• **EXERCISE PROMPT**:
Make an exact copy of all the material below, apart from the pictures.

-------- MATERIAL

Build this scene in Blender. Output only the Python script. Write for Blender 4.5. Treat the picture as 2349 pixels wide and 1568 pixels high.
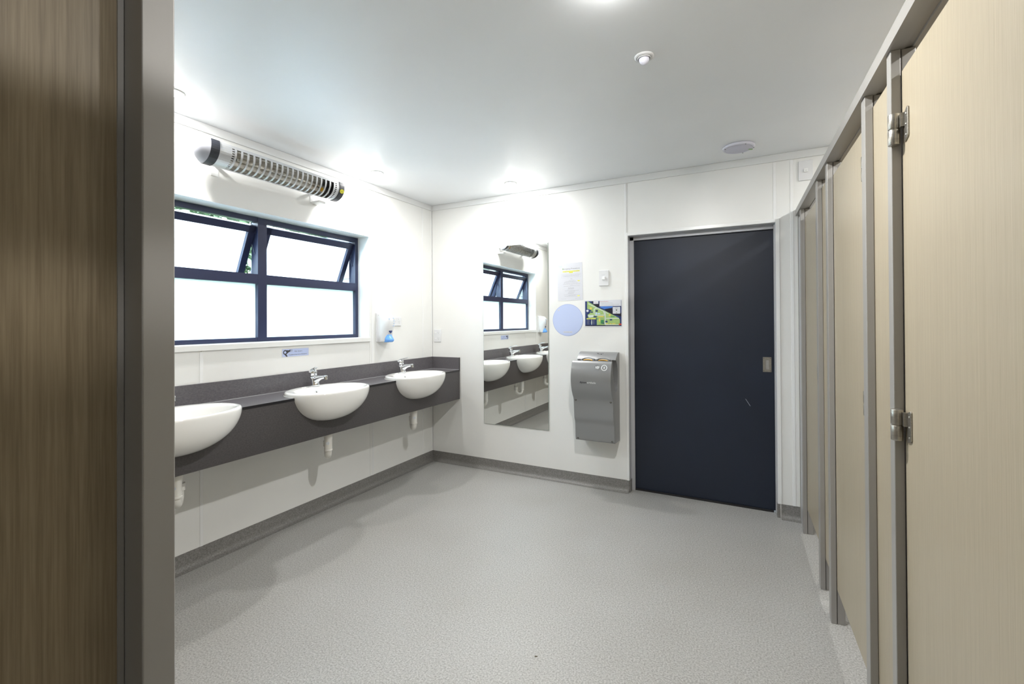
import bpy, bmesh, math, random
from mathutils import Vector, Matrix
random.seed(7)
S = bpy.context.scene
COL = S.collection
for o in list(bpy.data.objects):
    bpy.data.objects.remove(o)

# ---------------------------------------------------------------- camera
H = 2.45
cam_d = bpy.data.cameras.new('camera'); cam = bpy.data.objects.new('camera', cam_d); COL.objects.link(cam)
S.camera = cam
YAW, PITCH, ROLL = math.radians(27.2716), math.radians(0.338), math.radians(-0.3181)
fw = Vector((-math.sin(YAW)*math.cos(PITCH), math.cos(YAW)*math.cos(PITCH), math.sin(PITCH)))
rt = Vector((math.cos(YAW), math.sin(YAW), 0)); up = rt.cross(fw)
r2 = rt*math.cos(ROLL)+up*math.sin(ROLL); u2 = -rt*math.sin(ROLL)+up*math.cos(ROLL)
M = Matrix((r2, u2, -fw)).transposed().to_4x4(); M.translation = Vector((2.693, -3.5377, 1.3294))
cam.matrix_world = M
cam_d.sensor_width = 36; cam_d.sensor_fit = 'HORIZONTAL'
cam_d.lens = 1037.526/2349*36
cam_d.shift_y = -53.02/2349
cam_d.clip_start = 0.02

# ---------------------------------------------------------------- world, exposure
W = bpy.data.worlds.new('overcast_sky'); S.world = W; W.use_nodes = True
nt = W.node_tree; bg = nt.nodes['Background']
bg.inputs[0].default_value = (0.72, 0.87, 1.0, 1); bg.inputs[1].default_value = 6.0
S.view_settings.view_transform = 'Standard'; S.view_settings.look = 'None'
S.view_settings.gamma = 1; S.view_settings.use_curve_mapping = False
S.view_settings.exposure = 1.5
LAMP = 480.0                      # radiance of every downlight lens
LAMPCOL = (1.0, 0.985, 0.955)

# ---------------------------------------------------------------- materials
def mat(name, col, rough=0.5, metal=0.0, spec=0.5, coat=0.0):
    m = bpy.data.materials.new(name); m.use_nodes = True
    b = m.node_tree.nodes['Principled BSDF']
    b.inputs['Base Color'].default_value = (*col, 1); b.inputs['Roughness'].default_value = rough
    b.inputs['Metallic'].default_value = metal; b.inputs['Specular IOR Level'].default_value = spec
    b.inputs['Coat Weight'].default_value = coat
    return m
def noise_mat(name, cols, scale, rough=0.5, stretch=(1, 1, 1), detail=4, metal=0.0, bump=0.0, pos=None, spec=0.5):
    m = mat(name, cols[0], rough, metal, spec); t = m.node_tree; N = t.nodes; Lk = t.links
    b = N['Principled BSDF']
    tc = N.new('ShaderNodeTexCoord'); mp = N.new('ShaderNodeMapping'); mp.inputs['Scale'].default_value = stretch
    nz = N.new('ShaderNodeTexNoise'); nz.inputs['Scale'].default_value = scale; nz.inputs['Detail'].default_value = detail
    cr = N.new('ShaderNodeValToRGB'); e = cr.color_ramp.elements
    pos = pos or [0.35+0.3*i/(len(cols)-1) for i in range(len(cols))]
    e[0].position = pos[0]; e[0].color = (*cols[0], 1); e[1].position = pos[-1]; e[1].color = (*cols[-1], 1)
    for p_, c in list(zip(pos, cols))[1:-1]:
        el = e.new(p_); el.color = (*c, 1)
    Lk.new(tc.outputs['Object'], mp.inputs[0]); Lk.new(mp.outputs[0], nz.inputs['Vector'])
    Lk.new(nz.outputs['Fac'], cr.inputs[0]); Lk.new(cr.outputs[0], b.inputs['Base Color'])
    if bump:
        bp = N.new('ShaderNodeBump'); bp.inputs['Strength'].default_value = bump; bp.inputs['Distance'].default_value = 0.002
        Lk.new(nz.outputs['Fac'], bp.inputs['Height']); Lk.new(bp.outputs[0], b.inputs['Normal'])
    return m
M_ = {}
M_['wall'] = noise_mat('white_wall_lining', [(.81, .815, .80), (.83, .835, .82)], 3, 0.32)
M_['strip'] = mat('white_pvc_strip', (.86, .87, .87), 0.25)
M_['ceiling'] = noise_mat('ceiling_paint', [(.84, .86, .88), (.86, .88, .90)], 2.0, 0.38)
M_['cornice'] = mat('cornice_paint', (.74, .75, .75), 0.35)
M_['trimwhite'] = mat('white_gloss_trim', (.84, .85, .85), 0.25)
M_['sill'] = mat('white_sill_paint', (.80, .81, .80), 0.3)
M_['laminate'] = None
M_['alu'] = mat('satin_anodised_aluminium', (.34, .33, .315), 0.4, 0.15)
M_['alu_lt'] = mat('pale_grey_powdercoat', (.50, .51, .53), 0.35, 0.15)
M_['doorframe'] = mat('grey_door_jamb', (.50, .51, .54), 0.35, 0.05)
M_['vanity'] = noise_mat('charcoal_laminate', [(.058, .054, .056), (.082, .076, .079)], 170, 0.42, (1, .6, 1))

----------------

• **EXERCISE OUTPUT**:
Build this scene in Blender. Output only the Python script. Write for Blender 4.5. Treat the picture as 2349 pixels wide and 1568 pixels high.
import bpy, bmesh, math, random
from mathutils import Vector, Matrix
random.seed(7)
S = bpy.context.scene
COL = S.collection
for o in list(bpy.data.objects):
    bpy.data.objects.remove(o)

# ---------------------------------------------------------------- camera
H = 2.45
cam_d = bpy.data.cameras.new('camera'); cam = bpy.data.objects.new('camera', cam_d); COL.objects.link(cam)
S.camera = cam
YAW, PITCH, ROLL = math.radians(27.2716), math.radians(0.338), math.radians(-0.3181)
fw = Vector((-math.sin(YAW)*math.cos(PITCH), math.cos(YAW)*math.cos(PITCH), math.sin(PITCH)))
rt = Vector((math.cos(YAW), math.sin(YAW), 0)); up = rt.cross(fw)
r2 = rt*math.cos(ROLL)+up*math.sin(ROLL); u2 = -rt*math.sin(ROLL)+up*math.cos(ROLL)
M = Matrix((r2, u2, -fw)).transposed().to_4x4(); M.translation = Vector((2.693, -3.5377, 1.3294))
cam.matrix_world = M
cam_d.sensor_width = 36; cam_d.sensor_fit = 'HORIZONTAL'
cam_d.lens = 1037.526/2349*36
cam_d.shift_y = -53.02/2349
cam_d.clip_start = 0.02

# ---------------------------------------------------------------- world, exposure
W = bpy.data.worlds.new('overcast_sky'); S.world = W; W.use_nodes = True
nt = W.node_tree; bg = nt.nodes['Background']
bg.inputs[0].default_value = (0.72, 0.87, 1.0, 1); bg.inputs[1].default_value = 6.0
S.view_settings.view_transform = 'Standard'; S.view_settings.look = 'None'
S.view_settings.gamma = 1; S.view_settings.use_curve_mapping = False
S.view_settings.exposure = 1.5
LAMP = 480.0                      # radiance of every downlight lens
LAMPCOL = (1.0, 0.985, 0.955)

# ---------------------------------------------------------------- materials
def mat(name, col, rough=0.5, metal=0.0, spec=0.5, coat=0.0):
    m = bpy.data.materials.new(name); m.use_nodes = True
    b = m.node_tree.nodes['Principled BSDF']
    b.inputs['Base Color'].default_value = (*col, 1); b.inputs['Roughness'].default_value = rough
    b.inputs['Metallic'].default_value = metal; b.inputs['Specular IOR Level'].default_value = spec
    b.inputs['Coat Weight'].default_value = coat
    return m
def noise_mat(name, cols, scale, rough=0.5, stretch=(1, 1, 1), detail=4, metal=0.0, bump=0.0, pos=None, spec=0.5):
    m = mat(name, cols[0], rough, metal, spec); t = m.node_tree; N = t.nodes; Lk = t.links
    b = N['Principled BSDF']
    tc = N.new('ShaderNodeTexCoord'); mp = N.new('ShaderNodeMapping'); mp.inputs['Scale'].default_value = stretch
    nz = N.new('ShaderNodeTexNoise'); nz.inputs['Scale'].default_value = scale; nz.inputs['Detail'].default_value = detail
    cr = N.new('ShaderNodeValToRGB'); e = cr.color_ramp.elements
    pos = pos or [0.35+0.3*i/(len(cols)-1) for i in range(len(cols))]
    e[0].position = pos[0]; e[0].color = (*cols[0], 1); e[1].position = pos[-1]; e[1].color = (*cols[-1], 1)
    for p_, c in list(zip(pos, cols))[1:-1]:
        el = e.new(p_); el.color = (*c, 1)
    Lk.new(tc.outputs['Object'], mp.inputs[0]); Lk.new(mp.outputs[0], nz.inputs['Vector'])
    Lk.new(nz.outputs['Fac'], cr.inputs[0]); Lk.new(cr.outputs[0], b.inputs['Base Color'])
    if bump:
        bp = N.new('ShaderNodeBump'); bp.inputs['Strength'].default_value = bump; bp.inputs['Distance'].default_value = 0.002
        Lk.new(nz.outputs['Fac'], bp.inputs['Height']); Lk.new(bp.outputs[0], b.inputs['Normal'])
    return m
M_ = {}
M_['wall'] = noise_mat('white_wall_lining', [(.81, .815, .80), (.83, .835, .82)], 3, 0.32)
M_['strip'] = mat('white_pvc_strip', (.86, .87, .87), 0.25)
M_['ceiling'] = noise_mat('ceiling_paint', [(.84, .86, .88), (.86, .88, .90)], 2.0, 0.38)
M_['cornice'] = mat('cornice_paint', (.74, .75, .75), 0.35)
M_['trimwhite'] = mat('white_gloss_trim', (.84, .85, .85), 0.25)
M_['sill'] = mat('white_sill_paint', (.80, .81, .80), 0.3)
M_['laminate'] = None
M_['alu'] = mat('satin_anodised_aluminium', (.34, .33, .315), 0.4, 0.15)
M_['alu_lt'] = mat('pale_grey_powdercoat', (.50, .51, .53), 0.35, 0.15)
M_['doorframe'] = mat('grey_door_jamb', (.50, .51, .54), 0.35, 0.05)
M_['vanity'] = noise_mat('charcoal_laminate', [(.058, .054, .056), (.082, .076, .079)], 170, 0.42, (1, .6, 1))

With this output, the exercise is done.